As noted by the report, Trump administration officials are reportedly considering abandoning the tiered access system and introducing a global licensing framework based on government-to-government agreements.
Sources cited in the report say the plans are still under discussion. However, if implemented, eliminating the tiers could allow the U.S. to use its advanced chips as an even stronger bargaining tool in trade negotiations, as the report indicates.
Other potential changes include tightening the threshold for licensing exceptions. According to the report, the current rule allows orders below the equivalent of roughly 1,700 of NVIDIA’s high-end H100 chips to bypass country caps, requiring only government notification without a license. However, sources say the Trump administration is considering lowering that cutoff to around 500 H100 chips.
As the report states, the tiered structure has drawn criticism. Some argue that by restricting access to advanced chips, the rules may drive countries—especially those in Tier 2—to turn to China’s unregulated and cheaper substitutes.

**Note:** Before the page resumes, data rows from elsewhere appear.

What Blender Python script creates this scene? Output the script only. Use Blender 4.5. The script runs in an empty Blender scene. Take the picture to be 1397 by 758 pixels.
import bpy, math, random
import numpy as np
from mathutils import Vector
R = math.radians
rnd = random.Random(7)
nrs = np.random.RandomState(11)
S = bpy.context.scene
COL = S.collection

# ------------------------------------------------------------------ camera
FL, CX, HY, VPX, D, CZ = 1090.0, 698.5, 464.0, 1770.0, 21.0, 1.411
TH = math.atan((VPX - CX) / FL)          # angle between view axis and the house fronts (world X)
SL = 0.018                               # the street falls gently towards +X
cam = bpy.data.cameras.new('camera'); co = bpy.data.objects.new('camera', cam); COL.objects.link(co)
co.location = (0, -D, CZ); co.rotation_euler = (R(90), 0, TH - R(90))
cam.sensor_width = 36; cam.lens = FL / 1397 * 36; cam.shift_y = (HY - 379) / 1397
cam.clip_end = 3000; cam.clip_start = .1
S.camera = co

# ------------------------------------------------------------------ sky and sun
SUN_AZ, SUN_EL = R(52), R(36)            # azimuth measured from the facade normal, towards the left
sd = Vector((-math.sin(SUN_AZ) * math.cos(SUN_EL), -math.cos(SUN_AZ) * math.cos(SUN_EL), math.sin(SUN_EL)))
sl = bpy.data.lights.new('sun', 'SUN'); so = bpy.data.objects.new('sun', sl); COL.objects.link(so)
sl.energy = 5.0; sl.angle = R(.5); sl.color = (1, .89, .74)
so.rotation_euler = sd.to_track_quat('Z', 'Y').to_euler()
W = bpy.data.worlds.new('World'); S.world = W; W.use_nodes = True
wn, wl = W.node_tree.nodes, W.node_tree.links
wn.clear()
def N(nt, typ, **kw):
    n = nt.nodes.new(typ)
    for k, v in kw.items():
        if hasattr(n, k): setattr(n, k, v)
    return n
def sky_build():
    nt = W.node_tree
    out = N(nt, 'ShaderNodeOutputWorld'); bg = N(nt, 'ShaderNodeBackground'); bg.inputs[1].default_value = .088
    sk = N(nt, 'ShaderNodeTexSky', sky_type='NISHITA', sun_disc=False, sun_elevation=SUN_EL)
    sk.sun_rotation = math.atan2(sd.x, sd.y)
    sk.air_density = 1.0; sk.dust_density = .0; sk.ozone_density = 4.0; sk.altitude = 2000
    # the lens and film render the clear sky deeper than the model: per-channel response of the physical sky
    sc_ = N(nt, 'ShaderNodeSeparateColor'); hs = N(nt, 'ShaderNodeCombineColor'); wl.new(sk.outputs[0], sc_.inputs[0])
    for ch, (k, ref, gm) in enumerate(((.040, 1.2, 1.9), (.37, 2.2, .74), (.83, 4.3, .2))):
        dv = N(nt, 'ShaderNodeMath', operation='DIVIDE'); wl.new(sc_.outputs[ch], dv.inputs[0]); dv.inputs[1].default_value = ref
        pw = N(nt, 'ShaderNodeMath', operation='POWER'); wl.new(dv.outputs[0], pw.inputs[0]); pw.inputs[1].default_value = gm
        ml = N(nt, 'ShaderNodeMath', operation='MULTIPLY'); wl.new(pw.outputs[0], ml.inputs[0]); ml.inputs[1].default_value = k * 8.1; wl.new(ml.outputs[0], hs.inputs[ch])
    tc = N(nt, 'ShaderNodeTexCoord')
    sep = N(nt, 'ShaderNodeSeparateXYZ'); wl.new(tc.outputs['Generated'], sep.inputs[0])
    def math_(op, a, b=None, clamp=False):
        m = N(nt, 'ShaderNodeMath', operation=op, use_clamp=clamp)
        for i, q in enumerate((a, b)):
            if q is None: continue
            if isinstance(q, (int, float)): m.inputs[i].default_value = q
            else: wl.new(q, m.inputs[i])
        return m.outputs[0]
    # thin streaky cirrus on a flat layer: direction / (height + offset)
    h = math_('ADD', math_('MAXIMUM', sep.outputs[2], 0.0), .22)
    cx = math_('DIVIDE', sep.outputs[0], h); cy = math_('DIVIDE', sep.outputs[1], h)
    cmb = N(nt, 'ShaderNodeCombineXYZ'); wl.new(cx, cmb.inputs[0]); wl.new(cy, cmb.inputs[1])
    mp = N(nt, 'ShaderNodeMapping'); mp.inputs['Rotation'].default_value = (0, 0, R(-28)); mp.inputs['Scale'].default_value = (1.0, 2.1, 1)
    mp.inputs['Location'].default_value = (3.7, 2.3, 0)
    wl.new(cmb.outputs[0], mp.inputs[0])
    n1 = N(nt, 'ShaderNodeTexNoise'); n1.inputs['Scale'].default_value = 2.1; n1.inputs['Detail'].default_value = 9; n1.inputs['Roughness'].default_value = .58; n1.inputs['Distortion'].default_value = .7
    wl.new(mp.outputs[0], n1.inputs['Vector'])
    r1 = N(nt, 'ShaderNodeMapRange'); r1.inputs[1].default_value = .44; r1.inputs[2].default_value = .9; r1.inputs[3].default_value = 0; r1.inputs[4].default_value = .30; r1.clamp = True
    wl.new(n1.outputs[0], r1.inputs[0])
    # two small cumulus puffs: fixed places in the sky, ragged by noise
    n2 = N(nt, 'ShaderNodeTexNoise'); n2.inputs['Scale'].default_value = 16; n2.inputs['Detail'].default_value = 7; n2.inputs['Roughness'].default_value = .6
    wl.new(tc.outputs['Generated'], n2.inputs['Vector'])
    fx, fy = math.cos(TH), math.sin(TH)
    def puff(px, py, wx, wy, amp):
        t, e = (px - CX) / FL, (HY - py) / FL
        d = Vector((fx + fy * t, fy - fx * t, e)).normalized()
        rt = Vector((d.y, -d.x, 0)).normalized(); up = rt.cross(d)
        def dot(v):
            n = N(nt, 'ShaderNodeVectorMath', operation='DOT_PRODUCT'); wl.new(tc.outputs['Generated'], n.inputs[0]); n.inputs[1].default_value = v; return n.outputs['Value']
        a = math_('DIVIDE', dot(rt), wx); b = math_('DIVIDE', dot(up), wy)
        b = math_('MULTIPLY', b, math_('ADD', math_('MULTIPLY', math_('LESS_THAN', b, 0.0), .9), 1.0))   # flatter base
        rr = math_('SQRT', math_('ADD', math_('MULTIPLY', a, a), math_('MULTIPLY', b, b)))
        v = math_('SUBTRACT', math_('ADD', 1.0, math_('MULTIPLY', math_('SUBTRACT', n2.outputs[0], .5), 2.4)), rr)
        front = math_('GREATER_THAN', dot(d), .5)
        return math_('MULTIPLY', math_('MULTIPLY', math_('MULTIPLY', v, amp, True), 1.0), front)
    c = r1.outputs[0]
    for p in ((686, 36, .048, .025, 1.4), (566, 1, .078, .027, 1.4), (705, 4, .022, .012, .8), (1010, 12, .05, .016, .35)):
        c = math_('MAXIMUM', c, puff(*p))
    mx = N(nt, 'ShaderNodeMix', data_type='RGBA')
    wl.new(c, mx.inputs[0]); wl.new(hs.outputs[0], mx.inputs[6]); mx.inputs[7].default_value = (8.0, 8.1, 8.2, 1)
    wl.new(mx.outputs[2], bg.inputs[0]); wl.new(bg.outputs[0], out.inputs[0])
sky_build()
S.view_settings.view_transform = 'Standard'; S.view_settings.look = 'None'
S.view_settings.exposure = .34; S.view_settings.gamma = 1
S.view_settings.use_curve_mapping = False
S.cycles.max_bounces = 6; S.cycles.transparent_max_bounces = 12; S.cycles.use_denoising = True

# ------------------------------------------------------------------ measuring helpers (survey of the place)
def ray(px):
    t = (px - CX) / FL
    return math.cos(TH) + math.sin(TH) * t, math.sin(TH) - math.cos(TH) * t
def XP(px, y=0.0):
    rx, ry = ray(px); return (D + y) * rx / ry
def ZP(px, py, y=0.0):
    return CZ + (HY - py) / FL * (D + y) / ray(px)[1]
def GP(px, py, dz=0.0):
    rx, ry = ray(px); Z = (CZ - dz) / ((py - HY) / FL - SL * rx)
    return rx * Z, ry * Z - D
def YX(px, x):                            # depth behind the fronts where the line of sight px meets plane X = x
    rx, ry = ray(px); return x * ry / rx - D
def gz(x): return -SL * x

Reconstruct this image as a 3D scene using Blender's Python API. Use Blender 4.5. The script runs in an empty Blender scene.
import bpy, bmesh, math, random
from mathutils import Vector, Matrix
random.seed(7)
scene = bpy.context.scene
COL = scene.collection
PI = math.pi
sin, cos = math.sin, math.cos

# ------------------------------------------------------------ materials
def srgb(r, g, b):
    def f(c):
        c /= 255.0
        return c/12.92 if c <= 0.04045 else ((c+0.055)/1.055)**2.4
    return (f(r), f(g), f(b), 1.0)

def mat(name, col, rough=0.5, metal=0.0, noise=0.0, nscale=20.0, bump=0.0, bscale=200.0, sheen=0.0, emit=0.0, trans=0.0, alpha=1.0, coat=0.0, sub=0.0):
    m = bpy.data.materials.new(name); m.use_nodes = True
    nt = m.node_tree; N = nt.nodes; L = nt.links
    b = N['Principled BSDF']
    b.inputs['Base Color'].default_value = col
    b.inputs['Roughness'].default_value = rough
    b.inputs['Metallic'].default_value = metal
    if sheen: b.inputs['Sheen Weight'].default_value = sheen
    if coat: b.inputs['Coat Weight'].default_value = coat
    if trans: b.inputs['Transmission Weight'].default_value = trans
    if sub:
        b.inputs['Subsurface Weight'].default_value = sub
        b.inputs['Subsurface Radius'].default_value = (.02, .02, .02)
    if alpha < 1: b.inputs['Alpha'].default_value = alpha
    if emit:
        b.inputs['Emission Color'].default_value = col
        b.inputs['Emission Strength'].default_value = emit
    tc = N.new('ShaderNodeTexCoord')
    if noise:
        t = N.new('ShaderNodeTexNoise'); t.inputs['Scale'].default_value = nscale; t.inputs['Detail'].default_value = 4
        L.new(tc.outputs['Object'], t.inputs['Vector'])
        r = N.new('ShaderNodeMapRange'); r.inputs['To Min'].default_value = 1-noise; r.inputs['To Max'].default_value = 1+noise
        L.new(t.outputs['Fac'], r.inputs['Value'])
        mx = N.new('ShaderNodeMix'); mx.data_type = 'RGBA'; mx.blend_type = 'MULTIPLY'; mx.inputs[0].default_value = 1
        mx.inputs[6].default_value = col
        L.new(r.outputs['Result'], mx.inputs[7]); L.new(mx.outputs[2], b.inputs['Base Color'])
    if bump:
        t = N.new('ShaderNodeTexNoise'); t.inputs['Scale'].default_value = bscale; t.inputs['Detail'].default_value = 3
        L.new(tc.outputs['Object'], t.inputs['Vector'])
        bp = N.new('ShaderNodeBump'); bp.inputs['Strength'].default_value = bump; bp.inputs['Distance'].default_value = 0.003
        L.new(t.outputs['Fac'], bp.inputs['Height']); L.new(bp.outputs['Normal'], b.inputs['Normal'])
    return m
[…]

Major tech companies such as NVIDIA and Oracle have been actively lobbying the Trump administration to ease the forthcoming restrictions, aiming to safeguard their global AI strategies, as noted by Bloomberg.
The AI Diffusion Rule—set to take effect on May 15—imposes a three-tiered framework limiting AI chip exports to most countries. Each tier sets different restrictions on AI compute deployment. According to Liberty Times, the rule is expected to significantly affect major U.S. tech firms’ overseas data center investment plans.
According to previous media reports, Tier 1 consists mostly of long-standing U.S. allies, including major semiconductor player like Taiwan, the Netherlands, Japan, and South Korea.
Meanwhile, Tier 2 reportedly includes a wide range of countries such as India, Israel, Singapore, Switzerland, and Yemen, while Tier 3 includes countries typically under U.S. arms embargoes, such as China, Iran, North Korea, Russia, Myanmar, Syria, and Venezuela.